Department of Education (ED) Secretary Betsy DeVos told Rep. George Holding (R-N.C.) in a Tuesday letter that the ED will be investigating University of North Carolina-Chapel Hill and Duke University’s joint Middle East conference from March 22-24.

The conference, titled “Conflict Over Gaza,” featured the rapper Tamer Nafer telling an audience that he “cannot be anti-Semitic alone” and to think of Mel Gibson before singing, “I fell in love with a Jew… her skin is white and my skin is brown, she was going up and I was going down.” Holding sent a request on April 15 to the ED asking that they investigate federal grant money being used to put on the event. He wrote that the event had “a biased anti-Israeli agenda.”

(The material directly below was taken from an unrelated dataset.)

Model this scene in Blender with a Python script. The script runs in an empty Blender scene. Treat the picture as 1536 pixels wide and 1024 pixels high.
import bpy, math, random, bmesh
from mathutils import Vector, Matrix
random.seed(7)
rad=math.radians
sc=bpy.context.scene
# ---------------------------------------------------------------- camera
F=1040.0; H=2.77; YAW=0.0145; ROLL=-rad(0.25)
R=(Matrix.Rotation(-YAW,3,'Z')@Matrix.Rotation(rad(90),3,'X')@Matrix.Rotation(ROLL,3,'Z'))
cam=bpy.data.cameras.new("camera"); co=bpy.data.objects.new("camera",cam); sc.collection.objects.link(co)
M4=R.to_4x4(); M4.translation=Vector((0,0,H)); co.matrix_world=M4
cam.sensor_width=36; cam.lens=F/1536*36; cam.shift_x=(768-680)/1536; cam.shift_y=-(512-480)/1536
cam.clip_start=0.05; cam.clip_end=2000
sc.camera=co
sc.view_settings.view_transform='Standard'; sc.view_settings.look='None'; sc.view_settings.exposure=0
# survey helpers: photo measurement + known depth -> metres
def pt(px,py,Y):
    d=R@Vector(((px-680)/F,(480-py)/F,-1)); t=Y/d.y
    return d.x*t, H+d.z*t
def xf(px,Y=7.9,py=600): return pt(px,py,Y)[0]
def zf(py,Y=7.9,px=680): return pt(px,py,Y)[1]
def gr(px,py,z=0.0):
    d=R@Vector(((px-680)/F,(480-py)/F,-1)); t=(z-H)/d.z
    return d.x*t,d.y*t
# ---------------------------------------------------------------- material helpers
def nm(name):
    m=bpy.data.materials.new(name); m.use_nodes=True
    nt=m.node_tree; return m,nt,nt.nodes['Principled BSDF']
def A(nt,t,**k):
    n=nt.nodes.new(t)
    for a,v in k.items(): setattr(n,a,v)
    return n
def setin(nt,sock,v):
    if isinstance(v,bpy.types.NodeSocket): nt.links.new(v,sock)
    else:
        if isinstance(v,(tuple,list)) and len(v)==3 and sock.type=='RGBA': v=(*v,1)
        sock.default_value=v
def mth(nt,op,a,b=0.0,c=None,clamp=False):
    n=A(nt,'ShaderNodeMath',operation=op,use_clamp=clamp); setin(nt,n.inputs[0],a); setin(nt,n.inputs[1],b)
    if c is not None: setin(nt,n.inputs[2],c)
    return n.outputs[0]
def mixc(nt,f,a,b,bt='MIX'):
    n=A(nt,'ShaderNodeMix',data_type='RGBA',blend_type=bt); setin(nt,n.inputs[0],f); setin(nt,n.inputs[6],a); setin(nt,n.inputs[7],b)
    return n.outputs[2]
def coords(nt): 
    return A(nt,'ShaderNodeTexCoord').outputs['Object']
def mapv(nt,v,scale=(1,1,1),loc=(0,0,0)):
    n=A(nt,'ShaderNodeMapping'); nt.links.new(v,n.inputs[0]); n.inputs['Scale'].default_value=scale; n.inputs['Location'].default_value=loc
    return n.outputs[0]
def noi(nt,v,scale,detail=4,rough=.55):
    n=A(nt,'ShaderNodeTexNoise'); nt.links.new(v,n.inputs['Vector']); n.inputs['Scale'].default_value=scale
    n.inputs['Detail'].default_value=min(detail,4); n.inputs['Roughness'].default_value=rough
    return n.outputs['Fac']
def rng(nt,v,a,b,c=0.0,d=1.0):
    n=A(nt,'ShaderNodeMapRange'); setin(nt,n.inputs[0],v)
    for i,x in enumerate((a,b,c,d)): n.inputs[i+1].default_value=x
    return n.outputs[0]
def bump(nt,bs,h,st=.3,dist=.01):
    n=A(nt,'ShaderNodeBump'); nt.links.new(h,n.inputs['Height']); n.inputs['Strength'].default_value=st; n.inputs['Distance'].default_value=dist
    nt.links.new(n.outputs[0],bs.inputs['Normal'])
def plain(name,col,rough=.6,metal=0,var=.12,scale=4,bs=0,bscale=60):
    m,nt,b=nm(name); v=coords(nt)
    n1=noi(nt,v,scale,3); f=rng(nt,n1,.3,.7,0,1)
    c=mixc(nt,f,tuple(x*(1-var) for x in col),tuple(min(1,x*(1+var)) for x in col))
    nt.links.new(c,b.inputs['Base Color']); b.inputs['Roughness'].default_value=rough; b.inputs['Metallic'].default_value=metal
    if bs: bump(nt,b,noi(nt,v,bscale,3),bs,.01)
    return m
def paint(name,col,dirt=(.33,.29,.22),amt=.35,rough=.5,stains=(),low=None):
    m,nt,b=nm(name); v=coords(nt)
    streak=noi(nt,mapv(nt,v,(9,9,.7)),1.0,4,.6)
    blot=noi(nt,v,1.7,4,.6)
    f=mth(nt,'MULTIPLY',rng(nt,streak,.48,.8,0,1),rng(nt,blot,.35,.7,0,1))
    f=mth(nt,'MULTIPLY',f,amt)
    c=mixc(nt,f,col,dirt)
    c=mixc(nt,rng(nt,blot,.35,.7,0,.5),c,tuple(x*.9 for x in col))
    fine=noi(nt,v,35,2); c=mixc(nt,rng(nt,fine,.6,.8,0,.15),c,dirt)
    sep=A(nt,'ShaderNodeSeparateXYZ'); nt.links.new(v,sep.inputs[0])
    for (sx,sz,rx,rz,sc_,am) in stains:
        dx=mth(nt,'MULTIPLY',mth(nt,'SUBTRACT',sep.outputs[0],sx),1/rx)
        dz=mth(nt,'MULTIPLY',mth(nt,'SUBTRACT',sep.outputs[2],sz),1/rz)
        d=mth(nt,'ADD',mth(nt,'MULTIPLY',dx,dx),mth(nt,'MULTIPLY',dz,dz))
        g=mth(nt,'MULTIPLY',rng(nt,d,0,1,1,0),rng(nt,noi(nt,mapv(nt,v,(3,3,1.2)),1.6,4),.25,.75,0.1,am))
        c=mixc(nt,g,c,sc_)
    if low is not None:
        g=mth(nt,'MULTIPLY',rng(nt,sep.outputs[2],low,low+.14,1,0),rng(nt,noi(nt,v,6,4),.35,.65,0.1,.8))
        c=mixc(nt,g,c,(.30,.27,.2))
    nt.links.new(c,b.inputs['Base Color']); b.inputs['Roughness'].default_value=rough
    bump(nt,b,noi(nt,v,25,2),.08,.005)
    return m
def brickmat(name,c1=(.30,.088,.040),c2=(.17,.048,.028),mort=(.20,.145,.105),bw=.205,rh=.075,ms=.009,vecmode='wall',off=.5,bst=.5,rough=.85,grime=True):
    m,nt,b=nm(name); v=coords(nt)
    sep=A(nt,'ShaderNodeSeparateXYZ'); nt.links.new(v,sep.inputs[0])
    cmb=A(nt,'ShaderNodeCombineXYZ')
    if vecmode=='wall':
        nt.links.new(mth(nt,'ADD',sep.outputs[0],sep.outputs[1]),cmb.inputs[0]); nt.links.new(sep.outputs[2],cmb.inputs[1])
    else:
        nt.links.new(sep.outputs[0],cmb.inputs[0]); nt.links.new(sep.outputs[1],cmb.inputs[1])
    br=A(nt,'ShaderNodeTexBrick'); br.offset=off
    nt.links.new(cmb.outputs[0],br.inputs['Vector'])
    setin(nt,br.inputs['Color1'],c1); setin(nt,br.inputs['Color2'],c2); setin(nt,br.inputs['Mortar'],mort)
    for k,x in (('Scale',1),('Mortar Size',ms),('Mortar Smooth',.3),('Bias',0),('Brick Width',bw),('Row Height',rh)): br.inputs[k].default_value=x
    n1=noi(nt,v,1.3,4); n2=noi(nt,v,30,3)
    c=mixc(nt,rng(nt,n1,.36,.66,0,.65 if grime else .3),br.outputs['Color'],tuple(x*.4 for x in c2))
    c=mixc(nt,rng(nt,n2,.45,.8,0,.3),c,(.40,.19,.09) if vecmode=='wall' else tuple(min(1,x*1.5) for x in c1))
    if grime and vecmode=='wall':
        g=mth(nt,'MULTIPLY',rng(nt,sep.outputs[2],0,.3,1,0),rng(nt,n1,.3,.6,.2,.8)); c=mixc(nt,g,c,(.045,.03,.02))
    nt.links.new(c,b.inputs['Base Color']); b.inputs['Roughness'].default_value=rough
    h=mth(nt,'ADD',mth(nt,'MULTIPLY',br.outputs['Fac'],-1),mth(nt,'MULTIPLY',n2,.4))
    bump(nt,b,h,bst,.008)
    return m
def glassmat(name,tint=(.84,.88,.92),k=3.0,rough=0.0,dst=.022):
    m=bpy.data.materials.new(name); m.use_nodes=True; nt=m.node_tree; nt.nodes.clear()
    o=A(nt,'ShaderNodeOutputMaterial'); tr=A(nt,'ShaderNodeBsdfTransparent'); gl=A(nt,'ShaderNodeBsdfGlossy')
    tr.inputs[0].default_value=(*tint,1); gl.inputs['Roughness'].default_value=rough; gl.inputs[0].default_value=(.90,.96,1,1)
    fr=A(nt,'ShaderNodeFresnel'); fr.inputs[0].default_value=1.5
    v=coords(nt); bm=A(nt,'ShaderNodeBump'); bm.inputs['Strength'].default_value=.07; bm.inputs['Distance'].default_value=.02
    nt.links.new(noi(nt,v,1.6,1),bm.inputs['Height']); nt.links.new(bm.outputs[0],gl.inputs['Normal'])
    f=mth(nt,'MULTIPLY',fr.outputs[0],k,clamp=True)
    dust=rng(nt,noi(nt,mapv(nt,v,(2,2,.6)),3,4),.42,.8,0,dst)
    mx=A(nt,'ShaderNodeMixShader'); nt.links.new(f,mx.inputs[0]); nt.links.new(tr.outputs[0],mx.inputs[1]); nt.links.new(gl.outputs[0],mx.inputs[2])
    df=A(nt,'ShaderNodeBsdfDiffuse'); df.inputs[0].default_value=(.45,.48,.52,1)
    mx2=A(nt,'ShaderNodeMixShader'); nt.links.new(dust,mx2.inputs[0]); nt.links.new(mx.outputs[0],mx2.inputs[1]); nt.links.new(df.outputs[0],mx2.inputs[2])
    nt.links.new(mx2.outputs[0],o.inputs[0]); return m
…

DeVos wrote in her response to Holding that the conference “troubled” her.

“In order for the Department to learn more about this matter, I have directed the Office of Postsecondary Education to examine the use of funds under this program to determine if the [UNC-Duke University Middle East Studies] Consortium violated the terms and conditions of its grant,” DeVos wrote. She also noted that grant money needs to go toward events featuring “a wide range of views and generate debate on world regions and international affairs.”

Holding said in a statement to The News and Observer “that taxpayer dollars should never be used to fund overtly biased advocacy under the guise of academic discourse.”

UNC told The News and Observer that they are cooperating with the ED’s investigation and that less than $200 from a $235,000 grant went toward the conference, although they initially had $5,000 earmarked for the conference.

On April 12, UNC Interim Chancellor Kevin Guskiewicz said in a statement that he was “heartbroken and deeply offended” over Nafer’s song. Duke University President Vincent E. Price and Provost Sally Kornbluth said in an April 11 statement, “Anti-Semitism is one of the great scourges of modern life. Its resurgence, as demonstrated by the worldwide increase in hate crimes and incidents, is deeply troubling and should be of great concern to any civil society.”

The Consortium called Nafer’s song “inexcusable” in an April 18 statement and apologized “for the hurt his comments have caused and we are saddened that this scholarly event was marred by association with anti-Semitism. We as a Consortium join the leaders of The University of North Carolina at Chapel Hill and Duke University in reaffirming our commitment to educational opportunities free of all forms of hate.”